▶ _Aim of the task_: Every line below that holds the string "this" should be copied out.
--- START ---
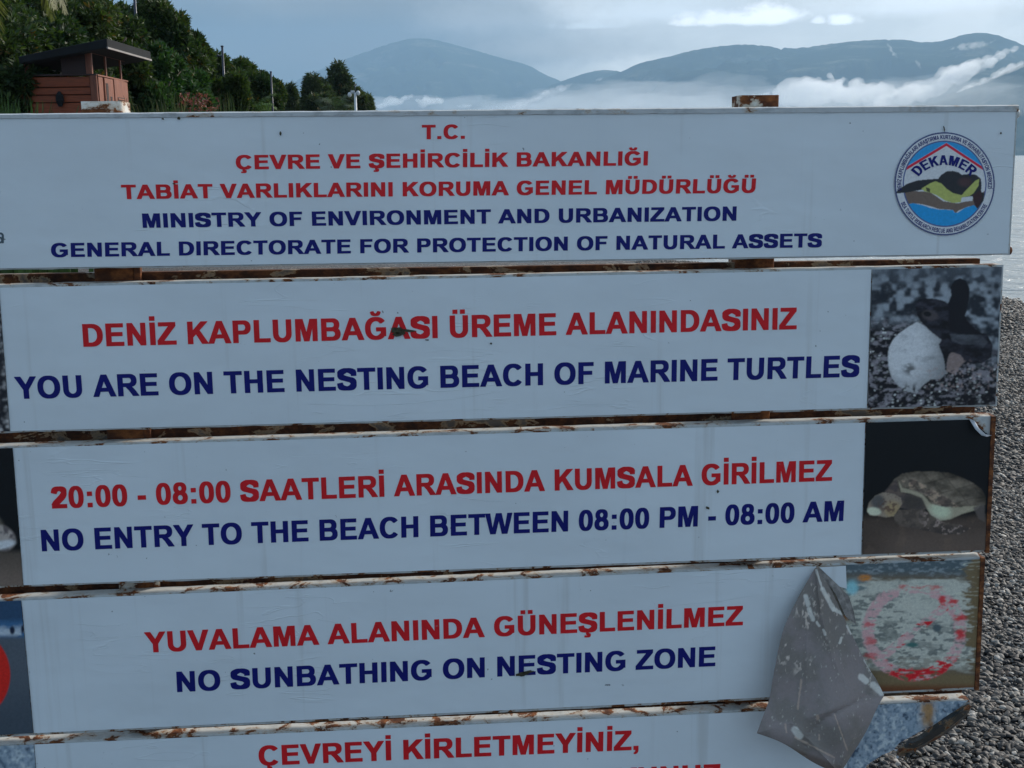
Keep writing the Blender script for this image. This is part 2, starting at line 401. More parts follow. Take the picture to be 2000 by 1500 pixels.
_gc = {}
def glyph_tris(ch, dx, dy):
    """union of the strokes of one letter, made bolder by dx, dy"""
    k = (ch, dx, dy)
    if k in _gc: return _gc[k]
    polys = GL[ch][1]; vs_, fs = [], []
    for sx, sy in ((dx, dy), (-dx, dy), (dx, -dy), (-dx, -dy)) if dx or dy else ((0, 0),):
        for p in polys:
            a = sum(p[i][0] * p[(i + 1) % len(p)][1] - p[(i + 1) % len(p)][0] * p[i][1] for i in range(len(p)))
            if abs(a) < 1: continue
            q = p if a > 0 else p[::-1]
            b = len(vs_)
            sc = (716 - 2 * dy) / 716 if dy else 1
            vs_ += [Vector((x + sx, (y * sc + dy) + sy)) for x, y in q]; fs.append(list(range(b, b + len(q))))
    if not fs: _gc[k] = ([], []); return _gc[k]
    r = delaunay_2d_cdt(vs_, [], fs, 0, 0.001)
    _gc[k] = ([(v.x, v.y) for v in r[0]], [list(f) for f, og in zip(r[2], r[5]) if og])
    return _gc[k]
LET = []
def text_geo(txt, track=0, dx=0, dy=0):
    V, Fc = [], []; x = 0; LET.clear()
    for li, ch in enumerate(txt):
        v, f = glyph_tris(ch, dx, dy) if GL[ch][1] else ([], [])
        b = len(V); V += [(x + a, c) for a, c in v]; LET.extend([li] * len(v)); Fc += [[b + i for i in t] for t in f]
        x += GL[ch][0] + track
    V = np.array(V); x0, x1 = V[:, 0].min(), V[:, 0].max()
    V[:, 0] = (V[:, 0] - x0) / (x1 - x0); V[:, 1] /= 716.0
    return V, Fc

# ---------------------------------------------------------------- sign plane
YAW = math.radians(4.4)
E1 = Vector((math.cos(YAW), math.sin(YAW), 0)); NN = Vector((math.sin(YAW), -math.cos(YAW), 0)); ZZ = Vector((0, 0, 1))
O0 = CAMP + ray(1000, 750) * 2.2
def uv(px, py, d=0.0):
    """picture point -> (u, v) on the sign's plane moved d metres towards the viewer"""
    r = ray(px, py); o = O0 + NN * d
    t = (o - CAMP).dot(NN) / r.dot(NN); P = CAMP + r * t - o
    return P.dot(E1), P.z
def W(u, v, d=0.0): return O0 + E1 * u + ZZ * v + NN * d
MS = Matrix(((E1.x, -NN.x, 0, O0.x), (E1.y, -NN.y, 0, O0.y), (0, 0, 1, O0.z), (0, 0, 0, 1)))   # local x=u, y=away, z=v

sign_foot = W(-0.15, 0, -0.06); sign_foot.z = 0
sign = empty('information_sign', sign_foot, 'white five-board turtle nesting beach sign with rusty steel frame on two posts', 'sign')

def line(p, q, x): return p[1] + (q[1] - p[1]) * (x - p[0]) / (q[0] - p[0])
# outer steel outline of each board in the picture: (top line), (bottom line), right edge x at top/bottom, left column x for stickers
BOARDS = [
    dict(top=((0, 223), (1988, 205)), bot=((0, 527), (1972, 498)), r=(1988, 1972)),
    dict(top=((0, 557), (1960, 517)), bot=((20, 845), (1947, 793)), r=(1960, 1947)),
    dict(top=((25, 872), (1940, 812)), bot=((45, 1146), (1928, 1078)), r=(1941, 1928)),
    dict(top=((42, 1170), (1920, 1088)), bot=((66, 1436), (1907, 1346)), r=(1920, 1908)),
    dict(top=((68, 1451), (1885, 1367)), bot=((88, 1730), (1880, 1640)), r=(1893, 1880)),
]
T = 0.032
DF = 0.0025   # the printed vinyl stands this far in front of the steel
def lerp2(c, s, t):
    return tuple((c[0][k] * (1 - s) + c[1][k] * s) * (1 - t) + (c[2][k] * (1 - s) + c[3][k] * s) * t for k in (0, 1))
boards = []
for i, B in enumerate(BOARDS):
    TR = uv(B['r'][0], line(*B['top'], B['r'][0])); BR = uv(B['r'][1], line(*B['bot'], B['r'][1]))
    a = uv(200, line(*B['top'], 200)); b = uv(200, line(*B['bot'], 200))
    ul = uv(-262, 700)[0] + 0.004 * (i % 3)
    ext = lambda p, q: (ul, p[1] + (q[1] - p[1]) * (ul - p[0]) / (q[0] - p[0]))
    TL = ext(a, TR); BL = ext(b, BR)
    B['c'] = (TL, TR, BL, BR)
    # steel box: subdivided front outline with slightly uneven edges
    n = 150; V = []; Fq = []
    for k in range(n + 1):
        s_ = k / n
        tu, tv = TL[0] + (TR[0] - TL[0]) * s_, TL[1] + (TR[1] - TL[1]) * s_
        bu, bv = BL[0] + (BR[0] - BL[0]) * s_, BL[1] + (BR[1] - BL[1]) * s_
        jt = mnoise.noise(Vector((tu * 22, i * 7.1, 0))) * 0.0013 + mnoise.noise(Vector((tu * 90, i, 3))) * 0.0006
        jb = mnoise.noise(Vector((bu * 20, i * 5.1, 9))) * 0.0014 + mnoise.noise(Vector((bu * 90, i, 5))) * 0.0007
        if i == 4:   # the corroded right part of the lowest board: only its top bar is left
            cu = uv(1690, 1500)[0]
            if bu > cu: bv = tv - 0.022
        ring = [(tu, tv + jt, 0.0), (tu, tv + jt * 0.4, -T), (bu, bv + jb * 0.4, -T), (bu, bv + jb, 0.0)]
        V += [W(*r) for r in ring]
        if k:
            o = (k - 1) * 4
            Fq += [[o + j, o + (j + 1) % 4, o + 4 + (j + 1) % 4, o + 4 + j] for j in range(4)]
    Fq += [[0, 1, 2, 3], [n * 4 + 3, n * 4 + 2, n * 4 + 1, n * 4]]
    bm = bmesh.new(); bv_ = [bm.verts.new(v) for v in V]
    for f in Fq: bm.faces.new([bv_[j] for j in f])
    bd = link('board', bm_done(bm, 'board'), M_frame[i], sign)
    boards.append(bd)

def px_grid(c4, nu, nv, d):
    """grid of picture points over a quad (TL, TR, BL, BR) and their places on the sign plane"""
    s_, t_ = np.meshgrid(np.linspace(0, 1, nu), np.linspace(0, 1, nv))
    X = (c4[0][0] * (1 - s_) + c4[1][0] * s_) * (1 - t_) + (c4[2][0] * (1 - s_) + c4[3][0] * s_) * t_
    Y = (c4[0][1] * (1 - s_) + c4[1][1] * s_) * (1 - t_) + (c4[2][1] * (1 - s_) + c4[3][1] * s_) * t_
    rx = np.array(rr)[None, None] * ((X - 1000) / F)[..., None] - np.array(uu)[None, None] * ((Y - 750) / F)[..., None] + np.array(fw)
    o = np.array(O0 + NN * d); nn = np.array(NN)
    t = ((o - np.array(CAMP)) @ nn) / (rx @ nn)
    P = np.array(CAMP) + rx * t[..., None]
    return X, Y, P
def grid_faces(nu, nv, keep=None):
    idx = np.arange(nu * nv).reshape(nv, nu)
    f = np.stack([idx[1:, :-1], idx[1:, 1:], idx[:-1, 1:], idx[:-1, :-1]], -1).reshape(-1, 4)
    if keep is not None:
        k = keep.reshape(-1); f = f[k[f].all(1)]
    return f
def poly_mask(X, Y, pts):
    ins = np.zeros(X.shape, bool); n = len(pts)
    for i in range(n):
        x0, y0 = pts[i]; x1, y1 = pts[(i + 1) % n]
        c = ((y0 > Y) != (y1 > Y)) & (X < (x1 - x0) * (Y - y0) / ((y1 - y0) or 1e-9) + x0)
        ins ^= c
    return ins.astype(float)
def blur(a, n=1):
    for _ in range(n):
        p = np.pad(a, 1, mode='edge')
        a = (p[:-2, 1:-1] + p[2:, 1:-1] + p[1:-1, :-2] + p[1:-1, 2:] + 2 * p[1:-1, 1:-1]) / 6
    return a
def vnoise(X, Y, s, seed=0, oct_=4, sx=1.0):
    """smooth value noise, cell size s (picture units)"""
    out = 0; amp = 1; tot = 0
    for o in range(oct_):
        r = np.random.default_rng(seed * 31 + o)
        T_ = r.random((64, 64)); q = s / 2 ** o
        x = X / (q * sx) + 13.7 * o; y = Y / q + 5.1 * o
        xi = np.floor(x).astype(int); yi = np.floor(y).astype(int); fx = x - xi; fy = y - yi
        fx = fx * fx * (3 - 2 * fx); fy = fy * fy * (3 - 2 * fy)
        g_ = lambda a, b: T_[b % 64, a % 64]
        out = out + amp * ((g_(xi, yi) * (1 - fx) + g_(xi + 1, yi) * fx) * (1 - fy) + (g_(xi, yi + 1) * (1 - fx) + g_(xi + 1, yi + 1) * fx) * fy)
        tot += amp; amp *= 0.55
    return out / tot
def over(img, m, col):
    m = np.clip(m, 0, 1)[..., None]; return img * (1 - m) + np.asarray(col) * m
def sst(x, a, b):
    t = np.clip((x - a) / (b - a), 0, 1); return t * t * (3 - 2 * t)
def ell(X, Y, cx, cy, rx, ry, rot=0, soft=0.1):
    c, s_ = math.cos(math.radians(rot)), math.sin(math.radians(rot))
    a = ((X - cx) * c + (Y - cy) * s_) / rx; b = (-(X - cx) * s_ + (Y - cy) * c) / ry
    return sst(np.sqrt(a * a + b * b), 1 + soft, 1 - soft)
def pebble_img(X, Y, size, seed, dark, light, p=0.5):
    """small voronoi pebbles, each with its own tone"""
    r = np.random.default_rng(seed); img = np.zeros(X.shape + (3,))
    gx = X / size; gy = Y / (size * 0.75); xi = np.floor(gx).astype(int); yi = np.floor(gy).astype(int)
    best = np.full(X.shape, 9.0); tone = np.zeros(X.shape)
    R1, R2, R3 = r.random((97, 97)), r.random((97, 97)), r.random((97, 97))
    for dx in (-1, 0, 1):
        for dy in (-1, 0, 1):
            a, b = (xi + dx) % 97, (yi + dy) % 97
            d = (xi + dx + R1[b, a] - gx) ** 2 + (yi + dy + R2[b, a] - gy) ** 2
            m = d < best; best = np.where(m, d, best); tone = np.where(m, R3[b, a], tone)
    tone = tone ** (1 / p - 1 + 1) * sst(np.sqrt(best), 0.62, 0.25)
    return np.asarray(dark) * (1 - tone[..., None]) + np.asarray(light) * tone[..., None]
def make_print(name, parent, c4, nu, nv, paint, d=0.0045, keep=None, label=None, mat=None, soften=1, grain=0.12):
    X, Y, P = px_grid(c4, nu, nv, d)
    img = paint(X, Y); k = keep(X, Y) if keep else None
    if soften: img = np.stack([blur(img[..., j], soften) for j in range(3)], -1)
    fx, fy = nu / (c4[1][0] - c4[0][0]), 1
    img = np.clip(img * (1 + grain * (rng.random(X.shape)[..., None] - 0.5)), 0.002, 0.9)
    f = grid_faces(nu, nv, k)
    me = np_mesh(name, P.reshape(-1, 3), f, 4, img.reshape(-1, 3))
    o = link(name, me, mat or M_print, parent)
    if label: o['label'] = label
    return o

def sheet(name, parent, c4, mat, nu=80, nv=14, d=DF, seed=0, amp=0.0003, keep=None):
    X, Y, P = px_grid(c4, nu, nv, d)
    w = (vnoise(X, Y, 190, seed, 3, 2.0) - 0.5) * amp
    P = P + np.array(NN) * w[..., None]
    me = np_mesh(name, P.reshape(-1, 3), grid_faces(nu, nv, keep(X, Y) if keep else None), 4); smooth(me)
    return link(name, me, mat, parent)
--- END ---
▶ _Reply to the exercise_:
Keep writing the Blender script for this image. This is part 2, starting at line 401. More parts follow. Take the picture to be 2000 by 1500 pixels.
DF = 0.0025   # the printed vinyl stands this far in front of the steel